Que recomience así o como en La batalla de Solferino, otro ejemplo de cine fatto fra amici. Como la de Rockwell, que se vio sólo en Toronto, la ópera prima de Justine Triet en el cine de ficción (la realizadora tiene experiencia previa en documentales) pasó semiescondida por una paralela muy paralela de Cannes. Hasta el punto de que críticos extranjeros, que no se pierden una, confesaron que hasta ahora no habían oído hablar de ella. Enorme mérito de los programadores de Mar del Plata, que acaban de descubrir a una nueva cineasta, a la que habrá que seguir. En la calle Solferino se halla la sede central del Partido Socialista francés. Triet tenía ya un documental llamado Solferino (2008) y ahora hace transcurrir su ficción el 6 de mayo del 2012, cuando se sabrá si el próximo presidente seguirá siendo Nicolas Sarkozy, o si François Hollande devolverá el socialismo al Elíseo. Sabemos cómo terminó la cosa y también sabemos cómo siguió. Peor aún, cómo sigue: ese presente tiñe a La batalla de Solferino de un sentido de pérdida a posteriori.

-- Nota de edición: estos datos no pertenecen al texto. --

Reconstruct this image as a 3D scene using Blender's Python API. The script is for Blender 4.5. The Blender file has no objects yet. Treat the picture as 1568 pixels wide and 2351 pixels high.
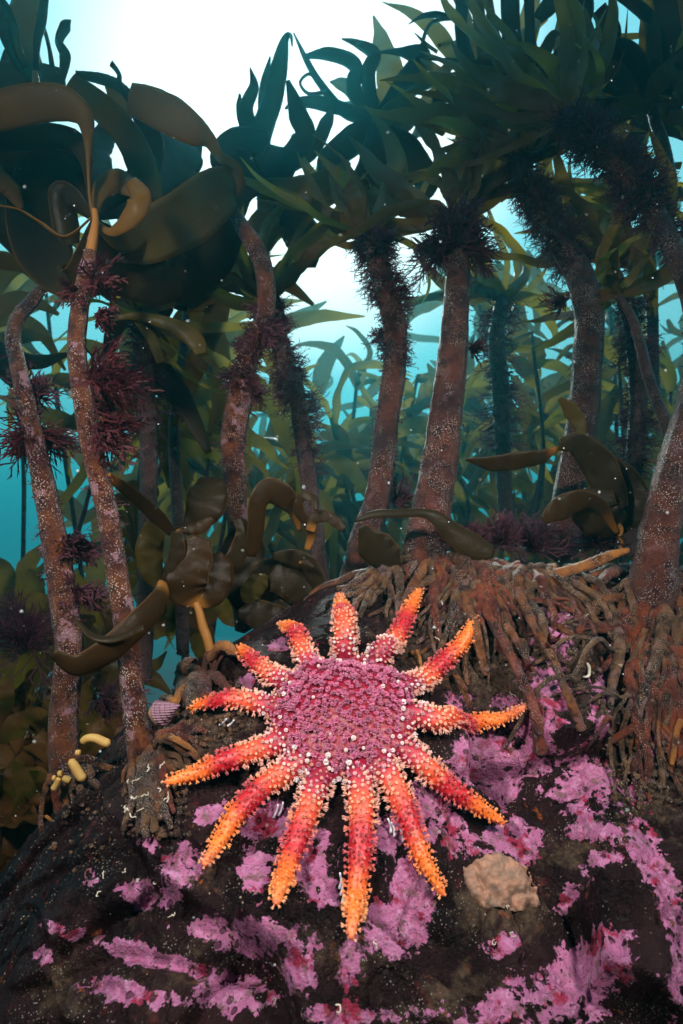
import bpy, math, random
import numpy as np
from mathutils import Vector
from mathutils.bvhtree import BVHTree

R = math.radians
scene = bpy.context.scene
COL = scene.collection

# ------------------------------------------------------------------ camera
PITCH, FPX, CX, CY = R(10), 1400.0, 784.0, 1175.5      # photograph measured on a 1568 x 2351 grid
cam_d = bpy.data.cameras.new('camera')
cam = bpy.data.objects.new('camera', cam_d)
COL.objects.link(cam)
cam.location = (0, 0, 0)
cam.rotation_euler = (R(90) + PITCH, 0, 0)
cam_d.sensor_fit = 'VERTICAL'
cam_d.sensor_height = 36
cam_d.sensor_width = 24
cam_d.lens = 36 * FPX / 2351
cam_d.clip_start = 0.02
cam_d.clip_end = 200
cam_d.dof.use_dof = True
cam_d.dof.focus_distance = 0.60
cam_d.dof.aperture_fstop = 11.0
scene.camera = cam

# ------------------------------------------------------------------ sky seen through the water surface
SUN_AZ, SUN_EL = R(-5), R(42)      # azimuth from +Y towards +X, elevation
sun_dir = Vector((math.sin(SUN_AZ) * math.cos(SUN_EL), math.cos(SUN_AZ) * math.cos(SUN_EL), math.sin(SUN_EL)))
world = bpy.data.worlds.new("World")
scene.world = world
world.use_nodes = True
wn, wl = world.node_tree.nodes, world.node_tree.links
wn.clear()
wo = wn.new('ShaderNodeOutputWorld')
bg = wn.new('ShaderNodeBackground')
tc = wn.new('ShaderNodeTexCoord')
sx = wn.new('ShaderNodeSeparateXYZ')
wl.new(tc.outputs['Generated'], sx.inputs[0])
elev = wn.new('ShaderNodeMapRange')
elev.inputs[1].default_value = -0.35
elev.inputs[2].default_value = 0.85
wl.new(sx.outputs['Z'], elev.inputs[0])
er = wn.new('ShaderNodeValToRGB')
els = er.color_ramp.elements
els[0].position, els[0].color = 0.0, (0.0005, 0.002, 0.003, 1)
els[1].position, els[1].color = 1.0, (0.26, 0.76, 0.92, 1)
for p, c in ((0.22, (0.0006, 0.006, 0.010, 1)), (0.30, (0.001, 0.022, 0.034, 1)), (0.365, (0.001, 0.075, 0.105, 1)), (0.45, (0.010, 0.27, 0.31, 1)),
             (0.537, (0.09, 0.50, 0.56, 1)), (0.64, (0.22, 0.68, 0.75, 1)), (0.76, (0.28, 0.76, 0.86, 1))):
    e = els.new(p)
    e.color = c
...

En la película hay desesperación, presión de los acontecimientos, temor a la pérdida del control e histeria. Las secuencias iniciales, con la protagonista (la hasta aquí desconocida Laetitia Dosch, magnífica) tratando de que los chicos se calmen para poder asumir su puesto de batalla frente al cuartel general del PS, parecen un cruce de Por tu culpa, de Anahí Berneri, con el memorable comienzo de Gloria, de Cassavetes: la nena mayor grita hasta romper los tímpanos, Laetitia discute con su nueva pareja, intenta ponerse un vestido, pero el caos ambiente le impide pensar cuál es el más adecuado, el baby sitter parece tan decidido como lo será Hollande de allí en más y en la puerta, el papá de las nenas pretende entrar a verlas a como dé lugar, sin importarle nada que su ex se lo prohíba. El espectador no tiene idea de qué está pasando, porque la lucidísima Triet hace lo que tiene que hacer: dar la mínima información necesaria, cuestión de que uno no contemple el caos, sino que lo sufra en carne propia. De allí en más, La batalla de Solferino (título de ejemplar polisemia) seguirá siendo igual de física, de urgente, de vital y caótica. Un verdadero hallazgo y un nombre, el de Justine Triet, al que habrá que seguir.

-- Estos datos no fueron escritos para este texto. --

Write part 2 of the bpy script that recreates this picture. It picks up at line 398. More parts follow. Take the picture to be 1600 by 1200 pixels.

¿Y de cine latinoamericano, nada? Sí, cómo no, ése es uno de los puntos fuertes de esta edición de Mar del Plata. Una de las que cierran la Competencia Latinoamericana es la chilena El verano de los peces voladores, presentada en la Quincena de Realizadores de la última edición de Cannes. Consecuencia de la estratificación social, en Chile, como se sabe, prácticamente no hay clase media. Por lo cual, y con escasas excepciones, para el cine del otro lado de la cordillera parecerían no existir sino dos opciones: 1) realizadores de clase media-alta, o decididamente alta, que asoman la cabeza por fuera de su clase, o 2) realizadores de clase media-alta, o decididamente alta, que observan a su propia clase. Este último es el caso de Sebastián Silva en La nana (2009), Sebastián Lellio en La sagrada familia (2005) y Navidad (2009), Matías Bizé en La vida de los peces (2010) y, ahora, Marcela Said, que tras varios documentales de nota (I Love Pinochet y El mocito, entre ellos) completa, con El verano de los peces voladores, su primera película de ficción. Con un estilo hecho de bajas claves lumínicas, tonos brumosos y tempos cadenciosos (todo lo cual remite al cine de la francesa Claire Denis), Said narra desde el interior de un grupo de poderosos terratenientes sureños, a quienes, por la obscenidad con que se regodean en su poder da ganas de hacerles lo que ellos hacen a los peces del lago: colocarles algunas carguitas de explosivos. Pero el estilo de Said, como el de Denis, tiende a la implosión, por lo cual no habrá rebelión mapuche sino tragedia asordinada, en ese gigantesco fundo.